Beyond overcoming obstacles to get where he is today, Chan continues to face some odds, especially as a gay Asian man in tech. When he first started in venture capital, senior white men were running the firms, sharing deal flow on the soccer fields or during an African safari, he said.

When you’re someone looking to build your deal flow network but your background doesn’t fit the country club mold, it’s difficult, he said. And there is not much of a support group in venture capital for the LGBTQ+ community.

“That’s the challenge of being an outsider in this business,” Chan said. “You have to fight your way up or find different ways of working with founders so it doesn’t look like you’re being lazy or not making any progress. If you look at venture capital and the number of successful partners in the LGBTQ+, you can count on two hands. There aren’t many of them, and there’s probably 6,000 venture capitalists. Why is there such low representation? And the number of openly out ones like us is even lower.”

That’s why he and Pegah Ebrahimi started FPV Ventures two years ago — to provide the style of investing based on their unconventional backgrounds. (Ebrahimi cut her teeth as the youngest CIO at Morgan Stanley before doing a bunch of C-suite roles at various tech companies. She actually worked on Google’s IPO.)
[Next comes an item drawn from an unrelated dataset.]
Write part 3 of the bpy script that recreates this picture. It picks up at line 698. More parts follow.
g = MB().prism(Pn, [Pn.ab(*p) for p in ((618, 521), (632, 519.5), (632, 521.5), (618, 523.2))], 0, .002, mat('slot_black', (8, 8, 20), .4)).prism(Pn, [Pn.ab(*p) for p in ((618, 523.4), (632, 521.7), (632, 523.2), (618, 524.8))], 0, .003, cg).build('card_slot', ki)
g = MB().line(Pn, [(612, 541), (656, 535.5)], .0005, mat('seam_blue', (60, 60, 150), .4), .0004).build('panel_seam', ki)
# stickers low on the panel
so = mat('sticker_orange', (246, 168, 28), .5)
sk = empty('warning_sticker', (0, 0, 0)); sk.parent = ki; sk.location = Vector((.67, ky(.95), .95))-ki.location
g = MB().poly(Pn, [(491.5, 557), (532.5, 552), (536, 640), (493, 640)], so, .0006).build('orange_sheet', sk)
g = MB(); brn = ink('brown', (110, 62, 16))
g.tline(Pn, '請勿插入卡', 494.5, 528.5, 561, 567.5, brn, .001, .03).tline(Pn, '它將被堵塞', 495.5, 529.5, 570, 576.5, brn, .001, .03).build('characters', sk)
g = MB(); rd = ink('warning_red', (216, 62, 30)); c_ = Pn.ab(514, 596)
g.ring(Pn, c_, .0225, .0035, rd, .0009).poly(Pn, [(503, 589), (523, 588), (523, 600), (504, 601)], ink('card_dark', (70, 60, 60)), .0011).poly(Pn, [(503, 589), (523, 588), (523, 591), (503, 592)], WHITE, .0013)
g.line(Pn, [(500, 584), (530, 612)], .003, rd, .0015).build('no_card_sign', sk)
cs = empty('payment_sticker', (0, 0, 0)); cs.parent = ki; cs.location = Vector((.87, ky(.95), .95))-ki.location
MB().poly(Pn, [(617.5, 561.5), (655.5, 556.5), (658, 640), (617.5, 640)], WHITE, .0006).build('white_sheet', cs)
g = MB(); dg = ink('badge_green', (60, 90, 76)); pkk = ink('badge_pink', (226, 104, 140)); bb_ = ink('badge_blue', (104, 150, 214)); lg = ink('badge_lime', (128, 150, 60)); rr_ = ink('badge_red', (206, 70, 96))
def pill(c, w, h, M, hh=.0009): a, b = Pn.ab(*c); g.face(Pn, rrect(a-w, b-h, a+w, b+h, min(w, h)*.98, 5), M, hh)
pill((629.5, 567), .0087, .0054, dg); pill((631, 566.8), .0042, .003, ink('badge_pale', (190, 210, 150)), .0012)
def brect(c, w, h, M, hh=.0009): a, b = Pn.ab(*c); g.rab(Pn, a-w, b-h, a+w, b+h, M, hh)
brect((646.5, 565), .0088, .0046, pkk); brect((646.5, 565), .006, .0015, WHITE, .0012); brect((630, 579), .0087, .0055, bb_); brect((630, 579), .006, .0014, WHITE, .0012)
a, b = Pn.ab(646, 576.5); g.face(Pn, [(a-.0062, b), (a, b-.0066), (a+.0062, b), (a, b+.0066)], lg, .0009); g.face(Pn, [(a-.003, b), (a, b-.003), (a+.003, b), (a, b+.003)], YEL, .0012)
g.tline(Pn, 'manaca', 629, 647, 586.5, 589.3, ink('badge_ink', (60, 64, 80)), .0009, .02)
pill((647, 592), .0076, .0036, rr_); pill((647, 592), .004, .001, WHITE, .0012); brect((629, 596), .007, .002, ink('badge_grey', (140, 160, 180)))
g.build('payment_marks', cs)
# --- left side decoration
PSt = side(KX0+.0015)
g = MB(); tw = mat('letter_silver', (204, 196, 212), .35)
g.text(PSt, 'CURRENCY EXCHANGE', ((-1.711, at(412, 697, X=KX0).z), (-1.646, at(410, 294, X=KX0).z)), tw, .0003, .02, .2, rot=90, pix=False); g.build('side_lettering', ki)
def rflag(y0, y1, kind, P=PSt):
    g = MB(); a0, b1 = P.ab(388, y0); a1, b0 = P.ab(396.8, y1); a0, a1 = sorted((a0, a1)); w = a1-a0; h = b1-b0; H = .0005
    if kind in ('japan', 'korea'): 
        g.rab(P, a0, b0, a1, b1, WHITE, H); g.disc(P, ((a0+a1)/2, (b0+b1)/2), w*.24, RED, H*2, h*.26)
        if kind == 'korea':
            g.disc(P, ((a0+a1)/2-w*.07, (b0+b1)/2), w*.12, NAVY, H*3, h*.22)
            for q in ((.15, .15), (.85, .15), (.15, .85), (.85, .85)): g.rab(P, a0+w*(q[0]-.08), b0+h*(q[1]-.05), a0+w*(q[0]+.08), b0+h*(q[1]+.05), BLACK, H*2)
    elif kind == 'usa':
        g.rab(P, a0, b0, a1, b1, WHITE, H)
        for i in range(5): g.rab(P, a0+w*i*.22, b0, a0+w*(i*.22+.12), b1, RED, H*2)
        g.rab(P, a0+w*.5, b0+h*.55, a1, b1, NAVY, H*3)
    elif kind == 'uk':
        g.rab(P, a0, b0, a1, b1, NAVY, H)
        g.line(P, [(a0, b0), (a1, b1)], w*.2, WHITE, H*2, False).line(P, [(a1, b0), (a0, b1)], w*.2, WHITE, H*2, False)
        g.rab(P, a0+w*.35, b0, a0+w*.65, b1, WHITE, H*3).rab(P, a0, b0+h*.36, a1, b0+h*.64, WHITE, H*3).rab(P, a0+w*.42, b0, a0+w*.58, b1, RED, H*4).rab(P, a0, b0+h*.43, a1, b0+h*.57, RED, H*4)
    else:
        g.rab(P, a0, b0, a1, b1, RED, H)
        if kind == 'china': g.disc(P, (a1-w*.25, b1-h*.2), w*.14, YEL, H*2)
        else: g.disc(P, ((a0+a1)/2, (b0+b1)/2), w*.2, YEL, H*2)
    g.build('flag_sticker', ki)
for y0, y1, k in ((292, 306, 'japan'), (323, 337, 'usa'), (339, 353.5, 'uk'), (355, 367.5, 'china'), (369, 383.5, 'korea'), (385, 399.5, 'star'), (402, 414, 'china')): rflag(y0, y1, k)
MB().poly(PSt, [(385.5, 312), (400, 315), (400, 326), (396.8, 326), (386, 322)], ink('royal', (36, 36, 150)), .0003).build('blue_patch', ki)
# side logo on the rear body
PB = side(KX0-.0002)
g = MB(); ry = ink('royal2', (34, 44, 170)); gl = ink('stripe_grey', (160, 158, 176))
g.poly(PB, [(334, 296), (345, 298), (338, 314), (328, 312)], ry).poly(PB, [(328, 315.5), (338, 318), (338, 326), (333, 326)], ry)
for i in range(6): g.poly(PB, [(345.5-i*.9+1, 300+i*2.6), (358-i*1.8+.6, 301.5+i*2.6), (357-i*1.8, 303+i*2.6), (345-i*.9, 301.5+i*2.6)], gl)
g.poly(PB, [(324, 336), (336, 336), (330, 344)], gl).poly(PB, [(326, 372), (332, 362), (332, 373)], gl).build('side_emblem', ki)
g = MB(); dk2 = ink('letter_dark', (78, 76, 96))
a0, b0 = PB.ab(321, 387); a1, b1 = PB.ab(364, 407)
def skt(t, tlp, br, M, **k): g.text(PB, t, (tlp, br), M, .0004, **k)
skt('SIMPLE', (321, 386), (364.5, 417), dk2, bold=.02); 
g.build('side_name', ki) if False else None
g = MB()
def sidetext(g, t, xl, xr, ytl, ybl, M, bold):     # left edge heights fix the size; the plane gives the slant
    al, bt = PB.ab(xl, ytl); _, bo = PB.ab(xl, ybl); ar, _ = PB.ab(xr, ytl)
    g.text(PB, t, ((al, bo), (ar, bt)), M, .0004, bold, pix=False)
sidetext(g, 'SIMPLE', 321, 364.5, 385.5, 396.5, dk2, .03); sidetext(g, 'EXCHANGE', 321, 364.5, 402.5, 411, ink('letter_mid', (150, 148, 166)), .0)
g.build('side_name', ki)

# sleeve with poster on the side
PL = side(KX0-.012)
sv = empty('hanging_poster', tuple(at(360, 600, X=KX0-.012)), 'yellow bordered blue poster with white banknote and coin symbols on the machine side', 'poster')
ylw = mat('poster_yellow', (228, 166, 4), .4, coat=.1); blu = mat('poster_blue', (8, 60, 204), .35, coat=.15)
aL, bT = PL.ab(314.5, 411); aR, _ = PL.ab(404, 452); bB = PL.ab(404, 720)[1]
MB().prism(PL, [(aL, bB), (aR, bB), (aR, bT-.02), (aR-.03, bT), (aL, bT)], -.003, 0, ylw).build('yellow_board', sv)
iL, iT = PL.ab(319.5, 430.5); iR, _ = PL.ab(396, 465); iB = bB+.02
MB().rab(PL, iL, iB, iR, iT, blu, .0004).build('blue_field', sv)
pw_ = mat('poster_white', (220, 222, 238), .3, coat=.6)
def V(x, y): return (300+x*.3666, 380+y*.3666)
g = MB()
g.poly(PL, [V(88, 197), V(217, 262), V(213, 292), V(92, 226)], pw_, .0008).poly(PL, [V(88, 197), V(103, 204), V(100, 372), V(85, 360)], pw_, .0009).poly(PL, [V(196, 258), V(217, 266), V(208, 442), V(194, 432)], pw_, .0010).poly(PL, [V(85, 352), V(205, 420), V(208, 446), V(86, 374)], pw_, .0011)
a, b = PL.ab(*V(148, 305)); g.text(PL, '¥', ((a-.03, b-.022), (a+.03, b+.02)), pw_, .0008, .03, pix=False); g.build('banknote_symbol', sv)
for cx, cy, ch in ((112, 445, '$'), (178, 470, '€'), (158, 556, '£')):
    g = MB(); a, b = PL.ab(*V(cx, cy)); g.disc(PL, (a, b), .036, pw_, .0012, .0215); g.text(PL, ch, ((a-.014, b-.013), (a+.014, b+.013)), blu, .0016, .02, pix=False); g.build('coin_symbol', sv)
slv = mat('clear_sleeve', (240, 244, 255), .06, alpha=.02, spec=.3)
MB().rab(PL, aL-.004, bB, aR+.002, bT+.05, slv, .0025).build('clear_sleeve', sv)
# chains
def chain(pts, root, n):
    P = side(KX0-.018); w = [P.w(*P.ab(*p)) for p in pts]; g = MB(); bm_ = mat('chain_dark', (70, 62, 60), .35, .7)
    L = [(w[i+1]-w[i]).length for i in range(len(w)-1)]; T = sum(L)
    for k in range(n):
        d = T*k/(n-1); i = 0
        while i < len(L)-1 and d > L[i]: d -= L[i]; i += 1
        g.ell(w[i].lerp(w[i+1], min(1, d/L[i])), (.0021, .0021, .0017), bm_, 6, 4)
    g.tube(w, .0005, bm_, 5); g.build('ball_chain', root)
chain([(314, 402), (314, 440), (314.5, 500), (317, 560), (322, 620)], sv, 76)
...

And the managing partners are doing so with the support of charities and foundations. A lot of the founders the firm works with “care deeply that they’re making money for good people,” Chan said.

“Our founders happen to be underrepresented minorities or women, and the really fascinating theme that I keep hearing is that they feel people misunderstand them,” Chan said. “We find founders who have the drive to succeed and have this amazing combination of humility and success. They also make sure that all their people are taken care of.”